Why is $\sqrt 2 \sqrt 3 = \sqrt{2\cdot 3}$?

Question

It seems very obvious that $\sqrt 2 \sqrt 3 = \sqrt 6$. But if we think that $\sqrt 2$ is irrational and that $\sqrt 3$ is also irrational, how can we prove that product of two irrational numbers is equal to another irrational number? Please correct me.

Answer 1

Product of two irrational numbers can be both rational (for example, $\sqrt 2 \cdot \sqrt {0.5} = \sqrt 1 = 1 $) or irrational (your example), so the fact that $\sqrt 2$ and $\sqrt 3$ are irrational is not a proof that $\sqrt 6$ is irrational.

However, proof that $\sqrt 6$ is irrational is not hard. Assume the opposite (i.e. $\sqrt 6$ is rational). Therefore $\sqrt 6$ can be expressed as $\frac{p}{q}$, where $p$ and $q$ are coprime intergers. $$ \sqrt 6 = \frac{p}{q}$$ $$ 6 = \frac{p^2}{q^2}$$ $$ p^2 = 6q^2$$ The latter implies that $p$ is even, so $p^2$ is divisible by $4$. So $q^2$ is also even and $q$ is even, however that means that $p$ and $q$ are not coprime since they are both divisible by $2$. Contradiction.

Answer 2

As already stated in the comments, the product of two irrationals is usually an irrational, but there are infinitely many counterexamples. For instance, pick $\sqrt2 \cdot \sqrt2 = 2$, or any irrational number with its reciprocal (which must be also irrational), resulting in $1$.

Your question is not really clear because the title says a thing and the body says another. Tackling the title: let $x = \sqrt2 \sqrt 3$. So $x^2 = (\sqrt2 \sqrt 3 )(\sqrt2 \sqrt 3 )$. Since the product of real numbers is commutative, this is equal to $ (\sqrt2 \sqrt2 )( \sqrt3 \sqrt3) = 2\cdot 3 \implies x = \sqrt 6$. The rules for real numbers aren’t arbitrary - they were built based on real life necessities and follow naturally, once the axioms are defined.
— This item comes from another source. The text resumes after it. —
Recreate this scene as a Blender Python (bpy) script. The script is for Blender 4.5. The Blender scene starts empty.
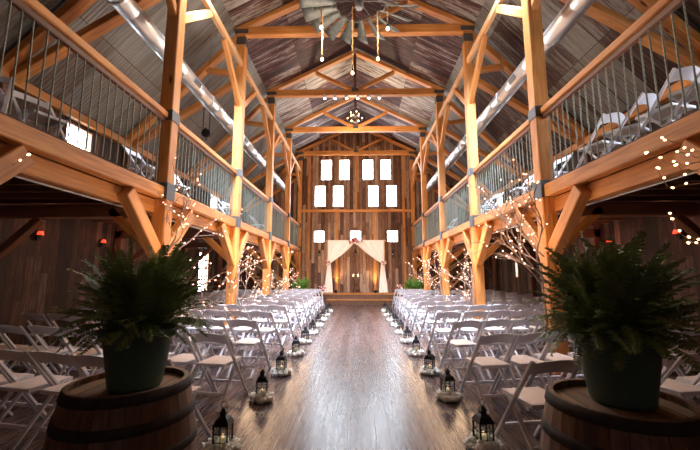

Now tackling the body: as I’ve said before, the product of two irrational numbers usually is not an irrational number. For this specific case, suppose that $\frac pq = \sqrt 6$ for coprime integers $p, q$. So $p = q \sqrt6 \implies p^2 = 6q^2$. Since $6 = 2\times3, 2$ and $3$ divide $p^2$ so both of them divide $p$; i.e., $p = 6p’$. Then $36p’^2 = 6q^2 \implies 6p’^2 = q^2$. By the same argument, $6 | q$. But then $6 | \operatorname{gcd}(p,q) = 1$, contradiction. So there are no coprime integers $p,q$ such that their quotient squared equals $6$; i.e., $\sqrt{6}$ is not rational. Try to prove this for any integer which is not a perfect square.